Un falso bene

Un falso bene

Si può riscontrare talora una tendenza a discernere in base alla situazione contingente, a quello che si può realmente vivere in quella data condizione, in quel dato momento. In ciò vi sono aspetti positivi ma anche limiti. Gesù ha rivelato ai suoi discepoli le verità fondamentali ma ha altresì accennato ad approfondimenti successivi, quando i tempi sarebbero stati maturi, di quella manifestazione di Dio, dell’uomo, del mondo, pur già virtualmente piena. Certo anche di questo aspetto, del cammino nella storia, ne ha trattato a tempo opportuno. 

 

Le risposte dunque non si trovano a tavolino, resteremmo nel campo delle astrazioni, con tutto il corredo di fatica e di angosce che questa scarsa aderenza alla realtà può comportare o nella mera pratica quotidiana, potremmo finire anche qui per svuotarci, ma nella vita concreta vissuta nella Luce. L’esistenza reale comporta una storia, schiacciarsi sul presente è un errore uguale e contrario a quello di vivere nell’atemporalità delle astrazioni.
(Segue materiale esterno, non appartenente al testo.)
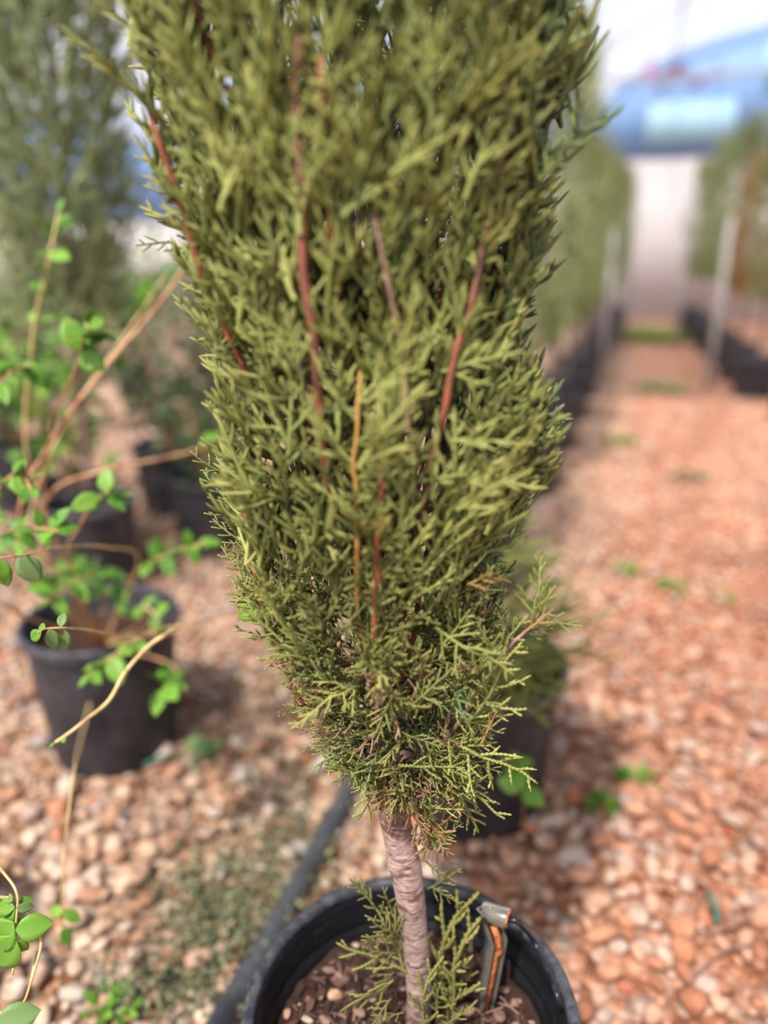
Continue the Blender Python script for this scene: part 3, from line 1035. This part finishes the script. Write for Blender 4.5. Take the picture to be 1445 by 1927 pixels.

Allora recuperiamo il dono della speranza nel futuro, la memoria viva del passato. E ci situiamo meglio nel presente.

 

In Lc 5, 37-39 Gesù fa riflettere intorno al vino nuovo da mettere in otri nuovi. Al termine della pericope aggiunge che nessuno che beve il vecchio desidera il nuovo perché dice che il vecchio è buono. Le astrazioni e la fuga da esse nel pragmatismo schiacciano, come visto, su un presente in un modo o nell’altro senza storia. Così spesso quest’ultimo brano viene talora letto come un’espressione di comprensione da parte di Gesù per chi fatica ad aprirsi al nuovo. Ma qui Cristo afferma invece che Lui è il vino nuovo e il vino vecchio, solo quello è il vino genuino. 

 

Si può per esempio parlare, a proposito della scuola, di incontro ed è cosa bella. Ma bisogna che a tempo opportuno si parli anche di sviluppo delle identità, senza il quale l’incontro non diventa stimolo alla vissuta ricerca del vero ma spegnente omologazione. Come abbiamo visto sopra fare a Gesù, al tempo opportuno è bene gettare un seme per il futuro, senza meramente schiacciarsi su ciò che si può fare oggi. Altrimenti asfissiamo la vita.

 

Si può parlare di solidarietà ma questa può divenire un trucco dei potenti per svuotare le persone e manipolarle a piacimento se non si rende attuabile che la solidarietà autentica nasca da una viva ricerca identitaria. Solidarietà cristiana, buddista e via discorrendo, non l’appiattimento di una solidarietà svuotata di cammini personali. Che poi il potere piega al proprio niente affatto neutrale politically correct.